Arlie Hochschild is credited with formally describing the concept of emotional labor in the book, The Managed Heart (Hochschild, 1983). She describes emotional labor as the outcome of dissonance between outward-facing feelings and emotions, or our public face, and those emotions that are truly felt. This is something faced every day by service industry workers, where much of the research originated. The concept has since matured with the research. It is now more complex and nuanced, but essentially remains consistent with Hochschild’s ideas. To understand the concept at a practical level, think of a salesperson assisting a customer in the purchase of an item of clothing. The salesperson has been attentive and responsive, pulling different colors and sizes as requested. Unfortunately, the customer is demanding and rude throughout the selection process. Our salesperson is exhausted and irritated by the rude behavior but must remain helpful and pleasant. The employer’s requirements are very clear on exactly this matter; outward-facing behavior must meet prescribed norms. The sales clerk will hide their feelings.

Key Terms in this Chapter

Professional Identity: One’s sense of self as a member of a profession or work.

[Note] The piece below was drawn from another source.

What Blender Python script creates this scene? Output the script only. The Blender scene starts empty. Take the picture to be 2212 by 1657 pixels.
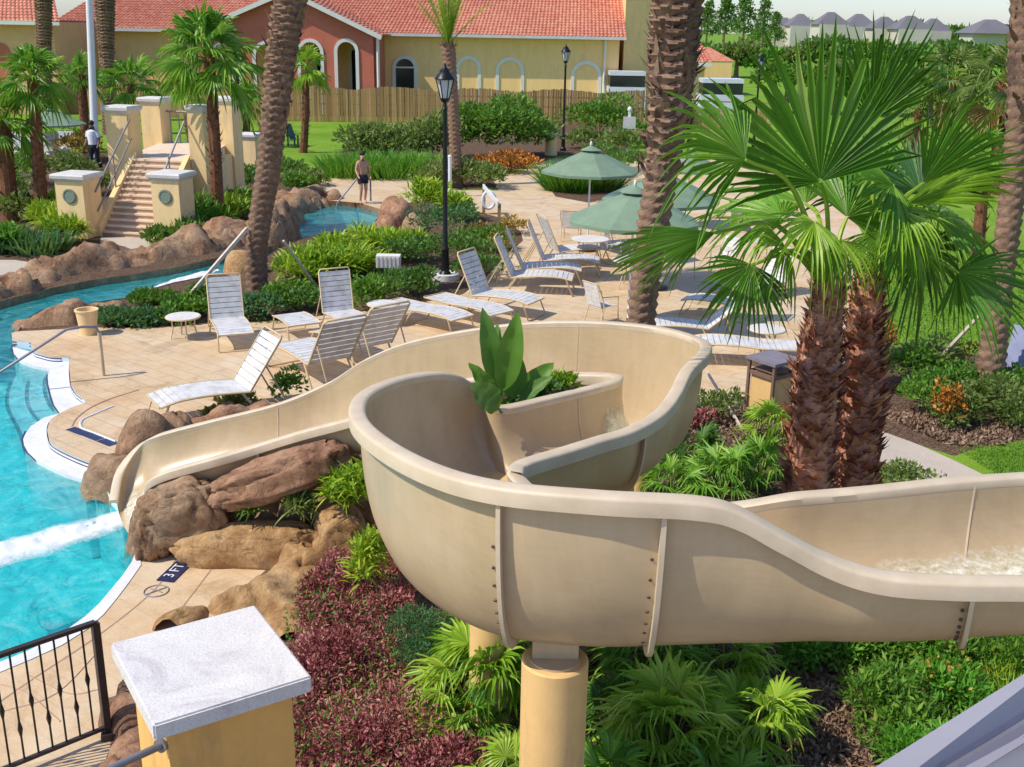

Job Satisfaction: The sense of personal fulfillment, contentedness, or pleasure that comes from one’s work.

Collaboration: Working together cooperatively with others on an intellectual endeavor.

Academic Library: A library that is attached to an institution of higher education that supports the teaching, learning and research mission of the institution.

Morale: The sense of emotional or mental well-being, usually in regards to the task or purpose at hand.

Teaching: The practice of helping others learn.

Emotional Management: Regulating or controlling one’s own emotions.